Bir avukat ve siyasetçi olarak, yirmi yıla yakın süredir mensubu olduğum Kürt halkının tarihsel demokratik statüsünün sağlanması için mücadele ediyordum. Bu süre zarfında aldığım tehditlerin yanı sıra, çok kez tutuklama, ağır elektrik işkencesi ve fiziksel şiddet olmak üzere tarafıma uygulanan işkence ve kötü muamele ile birlikte yirmi yıldır pek fazla bir şey değişmedi.


Seçim çalışmaları esnasındaki görüntüler, dava dosyalarına ait bilgi ve belgeler manipüle edilerek el altından yandaş medyaya servis edildi. Polis, MİT, yargı ve medya ittifakı ile direnen her Kürt bireyi ve dostlarını itibarsızlaştırmak, acı çektirmek ve nihayetinde cezalandırmak gerekiyordu. Yapılan buydu.

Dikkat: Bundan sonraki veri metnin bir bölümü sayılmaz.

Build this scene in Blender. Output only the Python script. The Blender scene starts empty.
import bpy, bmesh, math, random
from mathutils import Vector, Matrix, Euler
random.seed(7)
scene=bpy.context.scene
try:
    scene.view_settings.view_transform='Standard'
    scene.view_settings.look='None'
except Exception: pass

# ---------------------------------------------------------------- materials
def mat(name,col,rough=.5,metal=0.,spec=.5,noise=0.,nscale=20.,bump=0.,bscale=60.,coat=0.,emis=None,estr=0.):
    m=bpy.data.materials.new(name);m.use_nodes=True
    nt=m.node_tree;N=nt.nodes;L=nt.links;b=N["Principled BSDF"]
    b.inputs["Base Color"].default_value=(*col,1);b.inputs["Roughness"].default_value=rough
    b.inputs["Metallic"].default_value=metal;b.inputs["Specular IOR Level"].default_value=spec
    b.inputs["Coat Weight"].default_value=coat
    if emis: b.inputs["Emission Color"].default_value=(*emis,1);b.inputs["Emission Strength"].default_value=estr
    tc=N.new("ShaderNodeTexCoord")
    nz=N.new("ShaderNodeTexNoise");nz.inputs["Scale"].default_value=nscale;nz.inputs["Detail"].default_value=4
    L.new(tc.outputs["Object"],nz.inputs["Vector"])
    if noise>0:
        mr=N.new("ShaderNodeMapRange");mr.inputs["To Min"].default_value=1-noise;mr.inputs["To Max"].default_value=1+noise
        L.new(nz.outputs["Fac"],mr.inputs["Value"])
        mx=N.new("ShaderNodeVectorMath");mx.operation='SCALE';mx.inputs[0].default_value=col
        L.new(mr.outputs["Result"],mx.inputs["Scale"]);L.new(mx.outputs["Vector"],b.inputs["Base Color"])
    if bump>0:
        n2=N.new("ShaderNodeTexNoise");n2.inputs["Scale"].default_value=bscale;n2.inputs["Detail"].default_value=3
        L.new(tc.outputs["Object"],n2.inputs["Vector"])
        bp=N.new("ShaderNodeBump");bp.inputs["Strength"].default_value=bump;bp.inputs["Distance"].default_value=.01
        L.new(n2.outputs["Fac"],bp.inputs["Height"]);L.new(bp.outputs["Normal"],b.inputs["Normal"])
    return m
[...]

Yapıldı.


Son sözü direnenler söyler. Bundan hareketle kendi özgürlüğümüzün, mensubu bulunduğumuz Kürt halkının özgürlüğü ve demokratik statüsünden ayrı düşünülemeyeceği, bu anlamda her türlü devlet “terörünün” asla bizi yıldıramayacağı gerçeği ile haksız, mesnetsiz, manipülasyon yüklü soruşturma ve dava karşısında tarihsel cevap olacağımızı belirtmek istiyorum.